[Beowulf] recommendation on crash cart for a cluster room: full cluster KVM is not an option I suppose?
Mark Hahn
hahn at mcmaster.ca
Sat Oct 3 14:11:03 PDT 2009
>> ./src/ipmitool -I open chassis status
>> Could not open device at /dev/ipmi0 or /dev/ipmi/0 or /dev/ipmidev/0:
that's local ipmi, which to me is quite beside the point. ipmi is valuable
primarily for its out-of-band-ness - that is, you can get to it when
the host is off or wedged.
> you're connecting locally over the IPMI bus. Here's the modules I see
> loaded on one of my RHEL5 Dell systems:
>
> ipmi_devintf 44753 0
> ipmi_si 77453 0
> ipmi_msghandler 72985 2 ipmi_devintf,ipmi_si
>
> If you can't get the IPMI devices working even after loading those
> modules, you might try looking at configuring your system's IPMI network
> interface manually. You should be able to do this during the boot
> process on any system (look for a device called "Service Processor" or
> "Baseboard Management Controller" after POST and before the OS boots).
> Some systems also have their own non-IPMI ways of configuring IPMI. If
on our dl145's, we don't normally have local ipmi enabled at all,
since it's inferior to remote. but
modprobe ipmi_devintf;modprobe ipmi_si
loads it, which can be useful for something like
ipmitool user set password 3 foobar
or
ipmitool mc reset
> you're on Dell you can use OpenManage's omconfig command-line tool.

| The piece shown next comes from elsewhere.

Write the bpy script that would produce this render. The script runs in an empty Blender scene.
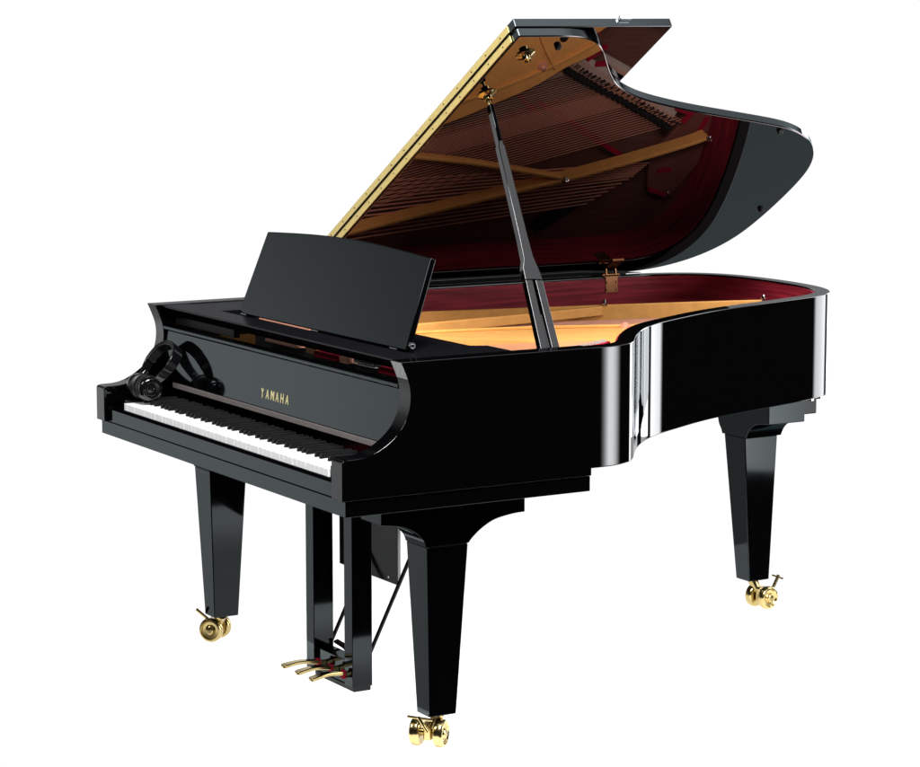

IMO, proprietary tools are evil. using them encourages vendors to
diverge from open standards and hurts everyone, and in the long-term.
demand standards and just say "no" to non-standards, especially when
venors claim that they're supra-standard features. if we as computer
people have learned anything at all from our own history,
it is that open standards drive everything in the end.